_Task to complete:_
Repeat only what lies from the line with "What Blender Python" to the line with "R = random.Random(7)", those two lines included, exactly as it stands; omit any images.

_Extracted records:_
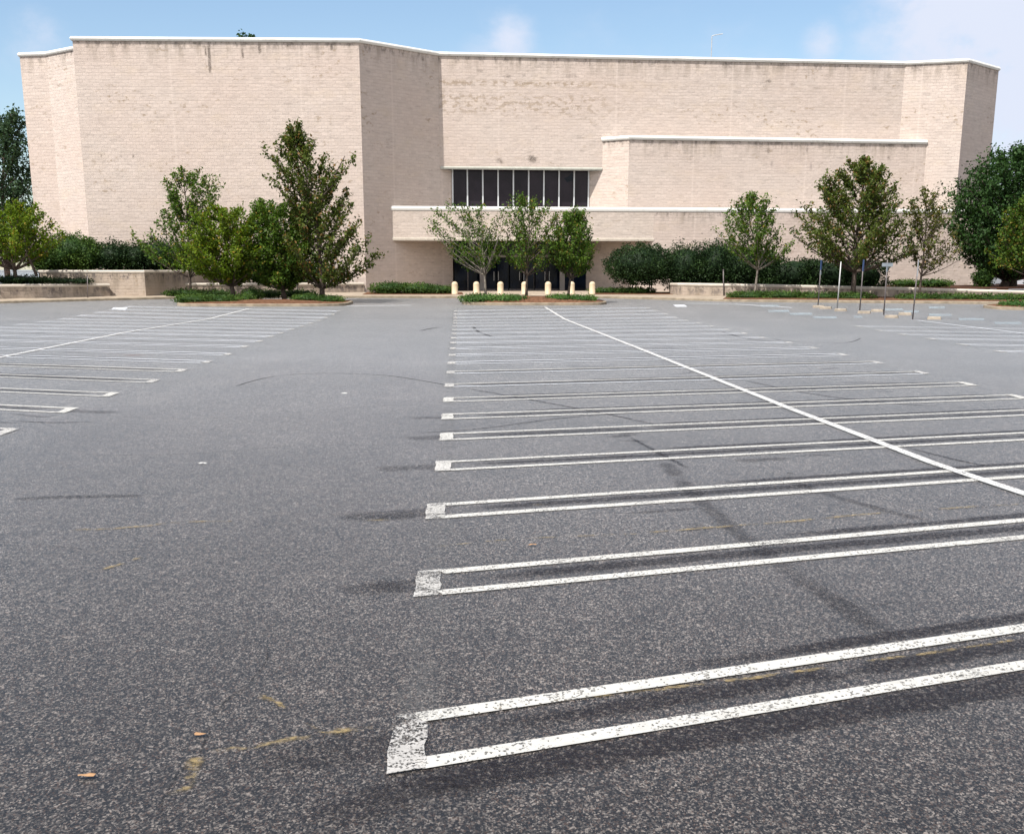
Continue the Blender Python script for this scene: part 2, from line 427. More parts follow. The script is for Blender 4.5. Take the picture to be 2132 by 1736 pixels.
def stall(L0, L1, capL, capR, mat, n, sep_=.31, dark=True):
    """two parallel lines L0->L1 with end caps, plus the tarred-over old lines beside them"""
    L0 = np.asarray(L0)[:2]; L1 = np.asarray(L1)[:2]
    d = (L1 - L0) / np.linalg.norm(L1 - L0)
    for s in (-1, 1):
        strip('stall_line', [L0 + LANE * s * sep_ + d * (.07 + random.uniform(-.03, .03) if capL else .0), L1 + LANE * s * sep_], (.140 if n < 3 else .118 if n < 8 else .125 + min(.11, .018 * (n - 7))) + random.uniform(-.008, .008), mat if (s > 0 or n < 6 or random.random() < .6) else M['paint_far'], .008, jitter=.004)
    if capL: cap_patch(L0 - d * .085, d, sep_ + .07, .18, M['paint_cap'] if n < 1 else M['paint_worn'] if n < 4 else mat if n < 7 else M['paint_worn'])
    if capR: cap_patch(L1 - d * .19, d, sep_ + .06, .17, mat if n < 7 else M['paint_worn'])
    if dark:
        strip('tar_band', [L0 + LANE * .03 + d * .05, L1 + LANE * .03], .36 if n < 7 else .5, M['black'], .004)
        strip('tar_band', [L0 + LANE * (sep_ + .22) + d * random.uniform(.3, 3), L1 + LANE * (sep_ + .22)], .26, M['black'], .004)
        if n < 6: strip('tar_band', [L0 - d * random.uniform(.6, 1.1), L0 + d * .2], .62, M['smudge'], .0045, step=.3)
        if n < 1: strip('tar_band', [L0 - LANE * (sep_ + .24) - d * .5, L1 - LANE * (sep_ + .24)], .48, M['black'], .004)
        for k in range(3):
            t = random.uniform(.12, .88); o = random.uniform(.8, 2.2); ln_ = random.uniform(.3, 1.1); c_ = L0 + (L1 - L0) * t + LANE * o; q = np.array([random.uniform(-.4, .4), random.uniform(-.5, .5)])
            strip('oil_stain', [c_ - d * ln_ * .5, c_ + q * .2, c_ + d * ln_ * .5 + q], random.uniform(.15, .4), M['skid_soft'], .0048, step=.15)

rowsL = [PG(*p) for p in LEFT]
Lend = []
for n in range(24):
    if n < 9: p = rowsL[n][:2]; a = math.radians(ANG[n])
    else:
        Y = rowsL[8][1] + (n - 8) * 2.86; p = np.array([-1.3 - (Y - 27.76) * .039, Y]); a = math.radians(17.6)
    d = np.array([math.cos(a), math.sin(a)])
    Xr = 9.2 if n < 4 else 8.75 - .052 * max(0, (p[1] - 24)) * (.6 if n < 12 else .8)
    q = p + d * ((Xr - p[0]) / d[0])
    if q[1] > 69: break
    mat = M['paint'] if n < 9 else M['paint_far']
    stall(p, q, True, n >= 4, mat, n)
cl = [PG(*p) for p in [(2132, 1030), (1945, 967), (1640, 850), (1345, 732), (1135, 640)]]
cl[0] = cl[0] + (cl[0] - cl[1]) * 4.5
strip('bay_centre_line', cl, .135, M['paint_bright'], .016, jitter=.004)
strip('old_bay_edge', [PG(850, 1736), PG(880, 1400), PG(905, 1250), PG(925, 1000), PG(938, 800), PG(945, 660)], .35, M['pale_line'], .0055)

# --- left double bay
RE = [(140, 855), (230, 822), (318, 794), (378, 772), (432, 754), (475, 738), (510, 722), (540, 711), (565, 701), (585, 694)]
ends = [PG(*p)[:2] for p in RE]
e0 = ends[0]; ends = [np.array([e0[0] + .08, e0[1] - 2.75]), np.array([e0[0] + .15, e0[1] - 5.5])] [:1] + ends
while ends[-1][1] < 64: ends.append(ends[-1] + np.array([-.075, 2.78]))
for n, p in enumerate(ends):
    a = math.radians(180 - 21.5); d = np.array([math.cos(a), math.sin(a)])
    q = p + d * 12.6
    if n == 0: stall(p, p + d * 1.2, True, False, M['paint_worn'], 9, dark=True); continue
    if q[1] > 70: q = p + d * max(1., (70 - p[1]) / d[1])
    stall(p, q, True, False, M['paint'] if n < 5 else M['paint_far'], n + 4)
lc = [PG(*p) for p in [(0, 745), (260, 693), (520, 643)]]
lc[0] = lc[0] + (lc[0] - lc[1]) * 1.0
strip('bay_centre_line', lc, .15, M['paint_bright'], .016)
# --- right double bay
RR = [(1787, 680), (1832, 689), (1880, 697), (1939, 706), (2004, 718), (2079, 732)]
for n, px in enumerate(RR):
    p = PG(*px)[:2]; a = math.radians(-20); d = np.array([math.cos(a), math.sin(a)])
    stall(p, p + d * 11, True, False, M['paint_far'], 12)
p = PG(2079, 732)[:2]; v = p - PG(2004, 718)[:2]
for k in (1, 2): stall(p + v * k, p + v * k + np.array([10, -3.6]), True, False, M['paint_far'], 12)
strip('bay_centre_line', [PG(1910, 668), PG(2132, 695), PG(2300, 716)], .14, M['paint_far'], .016)
# painted patches
BL = [(1598, 1644, 648), (1643, 1692, 654), (1692, 1743, 661), (1582, 1623, 637), (1841, 1881, 645), (1881, 1915, 649), (1933, 1982, 656), (1995, 2050, 665), (2070, 2128, 673), (1933, 1969, 641), (1777, 1796, 660)]
for x0, x1, y in BL:
    quad_patch('painted_patch', [(x0, y - 2.3), (x1 - 2, y - 2.3), (x1, y + 2.3), (x0 + 2, y + 2.3)], M['paint_blue'])
quad_patch('painted_patch', [(236, 640.5), (266, 640.5), (262, 645.5), (231, 645.5)], M['paint_far'])
quad_patch('painted_patch', [(1400, 635), (1424, 634.5), (1432, 639), (1408, 639.5)], M['paint_far'])
strip('stop_line', [PG(1425, 632), PG(1530, 633.5), PG(1650, 641)], .3, M['paint_far'], .008)
strip('stop_line', [PG(722, 637.5), PG(858, 636)], .3, M['paint_far'], .008)
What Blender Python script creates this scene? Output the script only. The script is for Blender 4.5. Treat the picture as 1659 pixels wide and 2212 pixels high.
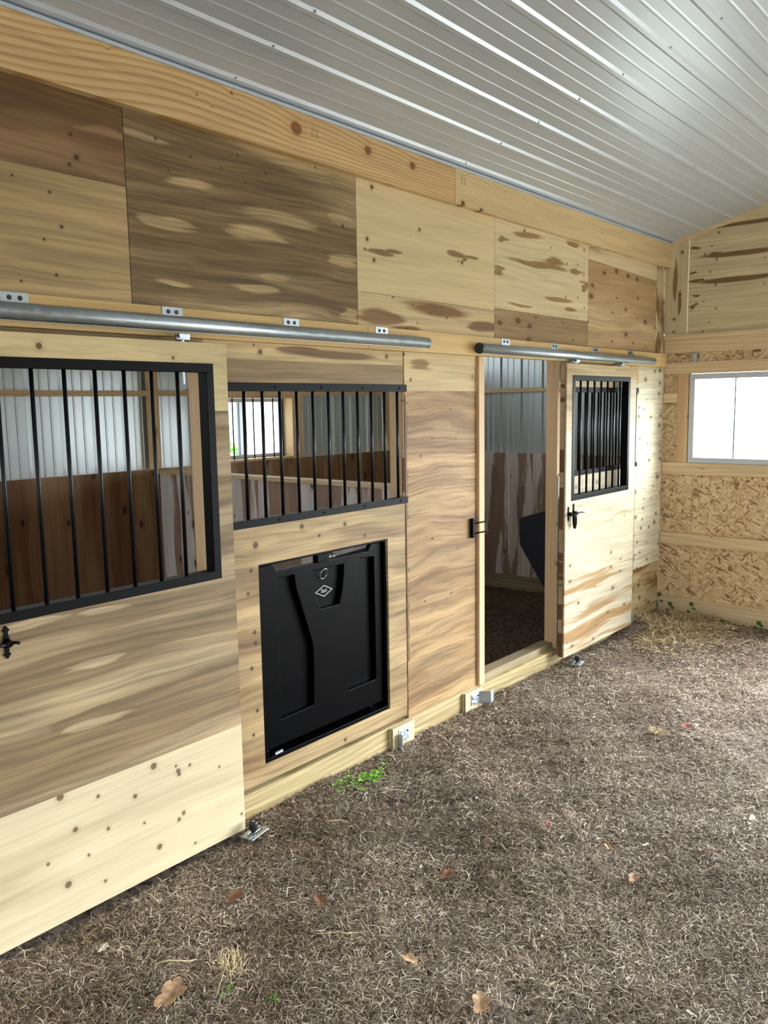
import bpy, bmesh, math, random
import numpy as np
from mathutils import Vector, Matrix

for o in list(bpy.data.objects):
    bpy.data.objects.remove(o, do_unlink=True)
SC = bpy.context.scene
COL = SC.collection
R = random.Random(7)

# ---------------------------------------------------------------- camera
cam_d = bpy.data.cameras.new('camera')
cam = bpy.data.objects.new('camera', cam_d)
COL.objects.link(cam)
cam_d.sensor_fit = 'HORIZONTAL'
cam_d.sensor_width = 36.0
cam_d.lens = 38.4442
cam.matrix_world = Matrix(((0.6477915, 0.1083552, -0.7540725, 0.0000000), (-0.7616431, 0.0709271, -0.6441033, -2.7261706), (-0.0163078, 0.9915788, 0.1284739, 1.8096093), (0.0000000, 0.0000000, 0.0000000, 1.0000000)))
cam_d.clip_start = 0.05
cam_d.clip_end = 300
SC.camera = cam

# ---------------------------------------------------------------- world, exposure
SC.view_settings.view_transform = 'Standard'
SC.view_settings.look = 'None'
SC.view_settings.exposure = -0.12
SC.view_settings.gamma = 1.0
SC.view_settings.use_curve_mapping = False
WORLD_STRENGTH = 4.6
GLOW = 13.0
world = bpy.data.worlds.new('overcast_sky')
SC.world = world
world.use_nodes = True
wn = world.node_tree
wn.nodes.clear()
w_out = wn.nodes.new('ShaderNodeOutputWorld')
w_bg = wn.nodes.new('ShaderNodeBackground')
w_tc = wn.nodes.new('ShaderNodeTexCoord')
w_sep = wn.nodes.new('ShaderNodeSeparateXYZ')
w_rmp = wn.nodes.new('ShaderNodeValToRGB')
wn.links.new(w_tc.outputs['Generated'], w_sep.inputs[0])
wn.links.new(w_sep.outputs['Z'], w_rmp.inputs[0])
w_rmp.color_ramp.elements[0].position = 0.0
w_rmp.color_ramp.elements[0].color = (0.86, 0.93, 1.0, 1)
w_rmp.color_ramp.elements[1].position = 0.8
w_rmp.color_ramp.elements[1].color = (0.95, 0.98, 1.0, 1)
wn.links.new(w_rmp.outputs[0], w_bg.inputs['Color'])
# thin cloud, brighter around the hidden sun beyond the far end of the barn
w_dot = wn.nodes.new('ShaderNodeVectorMath')
w_dot.operation = 'DOT_PRODUCT'
wn.links.new(w_tc.outputs['Generated'], w_dot.inputs[0])
w_dot.inputs[1].default_value = Vector((0.86, -0.20, 0.47)).normalized()
w_glow = wn.nodes.new('ShaderNodeMapRange')
w_glow.interpolation_type = 'SMOOTHSTEP'
wn.links.new(w_dot.outputs['Value'], w_glow.inputs[0])
w_glow.inputs[1].default_value = 0.5
w_glow.inputs[2].default_value = 1.0
w_glow.inputs[3].default_value = WORLD_STRENGTH
w_glow.inputs[4].default_value = WORLD_STRENGTH * GLOW
wn.links.new(w_glow.outputs[0], w_bg.inputs['Strength'])
wn.links.new(w_bg.outputs[0], w_out.inputs[0])


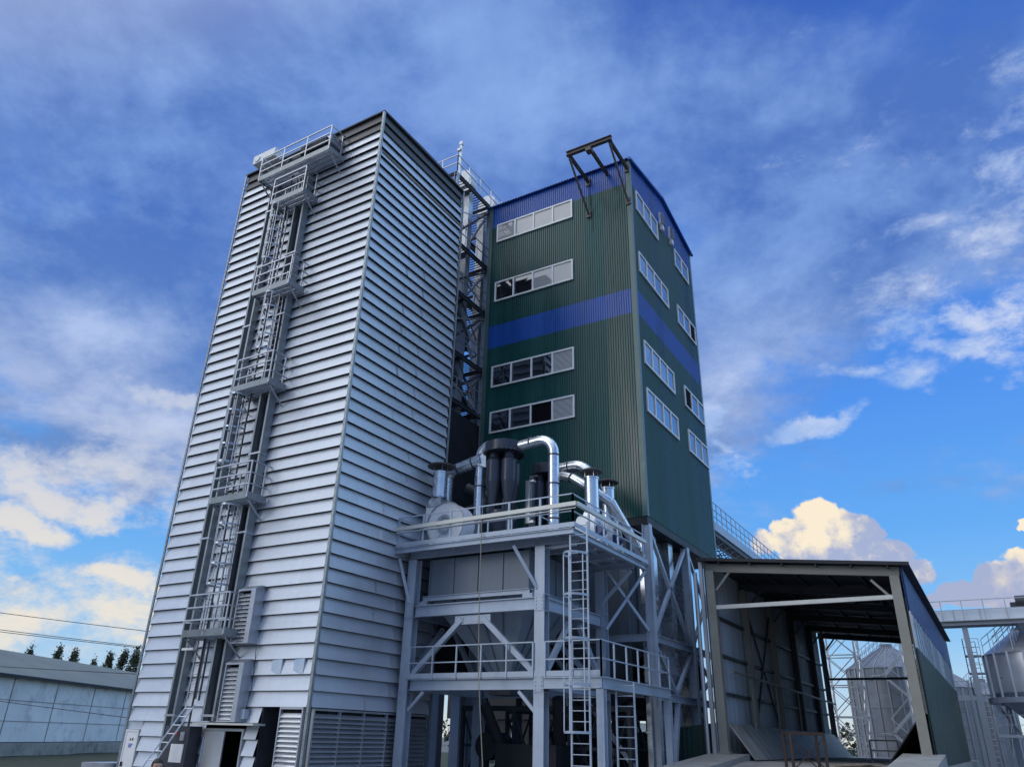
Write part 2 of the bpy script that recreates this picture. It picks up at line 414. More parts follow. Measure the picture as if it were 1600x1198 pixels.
# access platforms
def access_platform(x0, x1, z, dep=1.0, parent=tw, rh=1.3):
    d = MB()
    yy = -dep + .02
    while yy < -.15:
        d.box(x0 + .02, x1 - .02, yy, yy + .022, z - .045, z); yy += .075
    for xx in (x0 + .02, x1 - .07): d.box(xx, xx + .05, -dep, -.12, z - .06, z - .046)
    for i in range(4):
        y = -dep + .1 + i * (dep - .3) / 3
        d.box(x0 + .05, x1 - .05, y, y + .05, z - .15, z - .052)
    deck = d.build('access_platform', M['frame'], parent)
    b = MB()
    b.hexa([(x0, -dep - .03, z - .13), (x1, -dep - .03, z - .13), (x1, -dep, z - .13), (x0, -dep, z - .13),
            (x0, -dep - .06, z + .10), (x1, -dep - .06, z + .10), (x1, -dep - .03, z + .10), (x0, -dep - .03, z + .10)])
    for x in (x0, x1):
        b.box(x - .015, x + .015, -dep + .002, -.12, z - .15, z + .12)
    b.build('toe_board', M['chan'], deck)
    r = MB()
    n = max(1, round((x1 - x0) / 1.4))
    for i in range(n + 1):
        x = x0 + (x1 - x0) * i / n
        r.beam((x, -dep - .03, z - .1), (x, -dep - .03, z + rh), .055, .04)
    for x in (x0, x1):
        r.beam((x, -.35, z), (x, -.35, z + rh), .045, .045)
        for k in (rh, rh * .66, rh * .33):
            r.beam((x, -dep - .03, z + k), (x, -.1, z + k), .04, .045)
    for k in (rh, rh * .66, rh * .33):
        r.beam((x0, -dep - .03, z + k), (x1, -dep - .03, z + k), .045, .05)
    r.build('railing', M['galv'], deck)
    for x in (x0 + .06, x1 - .06):
        k = MB(); k.beam((x, -dep + .1, z - .17), (x, -.1, z - .8), .05, .05)
        k.build('bracket', M['galv'], deck)
    return deck
for x0, x1, z in ((-5.5, -3.37, 5.25), (-5.42, -3.43, 10.05), (-5.38, -3.36, 14.68), (-5.34, -3.22, 19.2), (-5.33, -3.33, 24.05)):
    access_platform(x0, x1, z)
top = access_platform(-6.5, -2.05, 25.85, 1.05, rh=1.25)
# ladders with their cages
def caged_ladder(x, z0, z1, cz0, cz1, y=-.42):
    l = MB(); ladder(l, x, y, z0, z1); lo = l.build('caged_ladder', M['galv'], tw)
    if cz1 > cz0:
        c = MB(); cage(c, x, y, cz0, cz1); c.build('cage', M['galv'], lo)
caged_ladder(-5.15, 3.15, 6.35, 0, 0)
caged_ladder(-4.5, 5.3, 11.2, 6.9, 9.8)
caged_ladder(-5.22, 10.1, 15.8, 11.6, 14.45)
caged_ladder(-4.3, 14.7, 20.3, 16.3, 18.95)
caged_ladder(-5.0, 19.2, 25.1, 20.9, 23.85)
caged_ladder(-4.4, 24.1, 27.1, 0, 0)
m = MB(); m.beam((-4.72, -.45, 3.1), (-4.72, -.45, 5.0), .05, .05); m.beam((-4.98, -.47, .3), (-4.9, -.47, 26), .05, .05); m.build('cable_tray', M['frame_dark'], tw)
m = MB(); m.box(-5.75, -5.15, -.75, -.62, 4.72, 4.8); m.build('lamp', M['white'], tw)
# drives behind the top railing
for c, s, mt in (((-7.15, -.1, 27.86), (.75, .5, .62), 'white'), ((-5.9, -.35, 26.3), (.35, .4, .5), 'frame_dark'), ((-4.5, -.45, 26.5), (.5, .4, .35), 'frame_dark'),
                 ((-3.2, -.55, 26.45), (.8, .45, .5), 'deep'), ((-2.6, -.5, 26.55), (.4, .4, .45), 'galv')):
    m = MB(); x, y, z = c; a, b, d = s
    m.box(x - a, x + a, y - b, y + b, z - d * .3, z + d * .5)
    m.rev((x - a * .6, y - b - .05, z + d * .1), [(.001, 0), (d * .3, 0), (d * .3, b), (.001, b)], 14, True, 'y')
    m.build('drive_unit', M[mt], tw)
# louvre boxes on the front
for z0, z1 in ((4.9, 6.72), (2.45, 4.28)):
    f = MB()
    x0, x1 = -3.6, -2.72
    f.box(x0, x0 + .04, -.5, -.08, z0, z1); f.box(x1 - .22, x1, -.5, -.08, z0, z1)
    f.box(x0 + .041, x1 - .221, -.5, -.08, z1 - .06, z1); f.box(x0 + .041, x1 - .221, -.5, -.08, z0, z0 + .05)
    f.hexa([(x0, -.5, z1 + .002), (x1, -.5, z1 + .002), (x1, -.08, z1 + .002), (x0, -.08, z1 + .002), (x0 + .1, -.3, z1 + .12), (x1, -.3, z1 + .12), (x1, -.08, z1 + .14), (x0 + .1, -.08, z1 + .14)])
    fo = f.build('louvre_box', M['galv'], tw)
    s = MB(); louvre(s, (x0 + .042, -.36, 0), (1, 0, 0), (0, -1, 0), x1 - x0 - .265, z0 + .07, z1 - .07, .135, .12); s.build('slats', M['galv_bright'], fo)
    k = MB(); k.box(x0 + .042, x1 - .222, -.30, -.28, z0 + .06, z1 - .06); k.build('backing', M['black'], fo)
# corner louvres
f = MB(); f.box(-1.14, -1.09, -.12, -.02, .05, ZL); f.box(-.16, -.11, -.12, -.02, .05, ZL); f.box(-1.088, -.162, -.12, -.02, ZL - .07, ZL - .004)
fo = f.build('louvre_panel', M['galv'], tw)
s = MB(); louvre(s, (-1.088, -.01, 0), (1, 0, 0), (0, -1, 0), .926, .1, ZL - .08, .14, .11); s.build('slats', M['galv_bright'], fo)
for i in range(5):
    y0 = .12 + i * 1.2; y1 = y0 + 1.2
    f = MB(); f.box(.02, .13, y0, y0 + .06, .05, ZL - .03); f.box(.02, .13, y0 + .062, y1 - .002, ZL - .09, ZL - .03)
    fo = f.build('louvre_panel', M['galv'], tw)
    s = MB(); louvre(s, (.01, y0 + .062, 0), (0, 1, 0), (1, 0, 0), 1.136, .1, ZL - .1, .14, .11); s.build('slats', M['galv'], fo)
# doors and cabinets at the foot
f = MB(); f.box(-8.78, -8.72, -.14, -.02, .05, 2.15); f.box(-8.1, -8.04, -.14, -.02, .05, 2.15); f.box(-8.718, -8.102, -.14, -.02, 2.09, 2.15)
fo = f.build('cabinet_door', M['white'], tw, 'narrow pale electrical cabinet door with warning stickers')
s = MB(); s.box(-8.717, -8.103, -.12, -.03, .06, 2.088); s.build('leaf', M['white'], fo)
s = MB(); s.add([(-8.5, -.124, 1.79), (-8.38, -.124, 1.79), (-8.44, -.124, 1.89)], [(0, 1, 2)]); s.box(-8.35, -8.28, -.126, -.121, 1.79, 1.88); s.build('warning_sticker', M['ink'], fo)
s = MB()
for k in range(3): s.box(-8.5, -8.27 - .03 * k, -.126, -.121, 1.66 - k * .045, 1.69 - k * .045)
s.build('text_sticker', M['bluep'], fo)
s = MB(); s.box(-8.68, -8.63, -.18, -.121, .95, 1.1); s.build('handle', M['ink'], fo)
f = MB(); f.box(-4.58, -4.52, -.14, .1, .05, 2.26); f.box(-2.7, -2.63, -.14, .1, .05, 2.26); f.box(-4.518, -2.702, -.14, .1, 2.18, 2.26)
fo = f.build('door_frame', M['galv'], tw)
s = MB(); s.hexa([(-4.5, -.17, .06), (-3.33, -.3, .06), (-3.33, -.25, .06), (-4.5, -.12, .06), (-4.5, -.17, 2.17), (-3.33, -.3, 2.17), (-3.33, -.25, 2.17), (-4.5, -.12, 2.17)])
dl = s.build('door', M['galv_bright'], tw, 'scuffed pale sheet metal door standing ajar')
s = MB(); s.box(-4.45, -4.41, -.22, -.172, 1.2, 2.0); s.build('handle', M['frame'], dl)
s = MB(); s.box(-4.51, -2.71, 1.5, 1.58, .05, 2.9); s.build('doorway', M['black'], tw)
s = MB(); s.box(-2.03, -1.15, .8, .88, .05, 2.92); s.box(-2.04, -2.0, .0, .8, .05, 2.92); s.build('recess', M['frame_dark'], tw, 'dark blue-grey recess beside the corner louvres')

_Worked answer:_
What Blender Python script creates this scene? Output the script only. The script is for Blender 4.5. Treat the picture as 1659 pixels wide and 2212 pixels high.
import bpy, bmesh, math, random
import numpy as np
from mathutils import Vector, Matrix

for o in list(bpy.data.objects):
    bpy.data.objects.remove(o, do_unlink=True)
SC = bpy.context.scene
COL = SC.collection
R = random.Random(7)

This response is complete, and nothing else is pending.